In her first campaign appearance in months, the former Alaska governor, who attended the third and final debate as a guest of the GOP nominee, made a brief appearance in the spin room. There, she was asked about Trump’s noncommittal answer on whether he would accept the election results if he loses.

“Hey, if they are legit results, then of course they will be accepted,” Palin said. “But, like Donald said, I think he was suggesting that we’d better take a look at everything at the end of the day and make sure everything is legit.”

The 2008 GOP vice presidential candidate suggested that Trump was merely pushing to keep the process “honest.”

“At the end of the day, when everyone has been allowed to take that honest vote and then yeah, we’ve accepted the results of the election if they are fair,” Palin said.

Asked if she agreed with the celebrity businessman’s frequent claim that the election is “rigged,” Palin did not answer and left the spin room with Kellyanne Conway, Trump’s campaign manager.

It was Palin’s first appearance on the campaign trail since early summer. The former Alaska governor, who was one of the first politicians to endorse Trump in the primary, had been a ubiquitous presence on the campaign trail but cut her schedule after her husband, Todd, was injured in a snowmobile accident ahead of the Florida primary.
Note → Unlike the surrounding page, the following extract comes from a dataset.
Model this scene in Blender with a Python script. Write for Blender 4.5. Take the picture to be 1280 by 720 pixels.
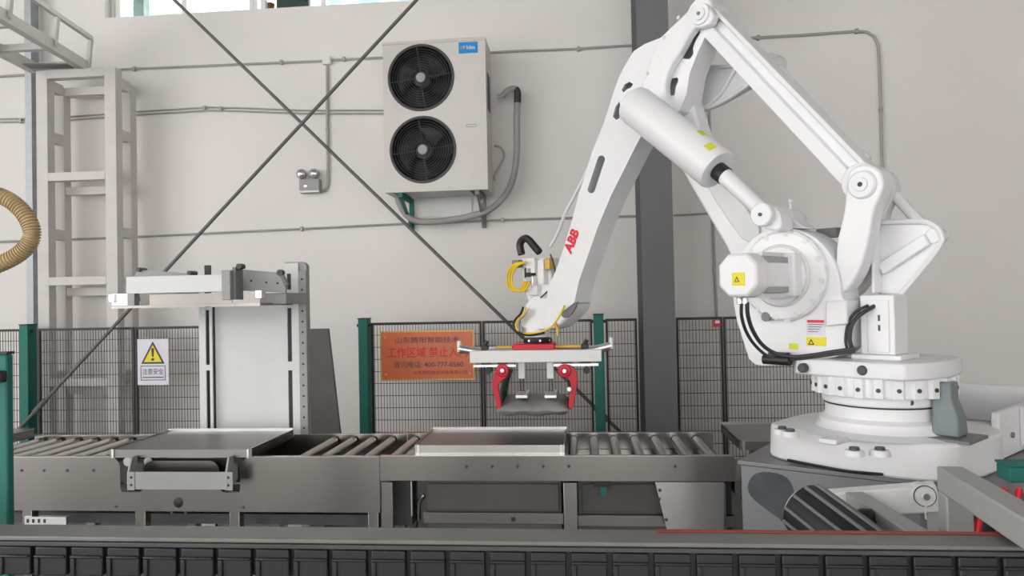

Palin again dropped out of the public eye in June and skipped the Republican National Convention in July. She did not respond when asked if she would be campaigning for Trump in the final weeks before Election Day.

Clinton’s campaign responded to Trump’s provocative comment about accepting the election results as “chilling” and suggested that he might be trying to explain away what may turn out to be a loss to Clinton. The former secretary of state has a healthy lead over Trump in the polls.

“I think he’s just trying to find an excuse for the fact that he’s going to lose,” Clinton’s communications director, Jen Palmieri, told reporters after the debate. “And perhaps the fact that he’s going to lose to the first woman president is making it a little harder.”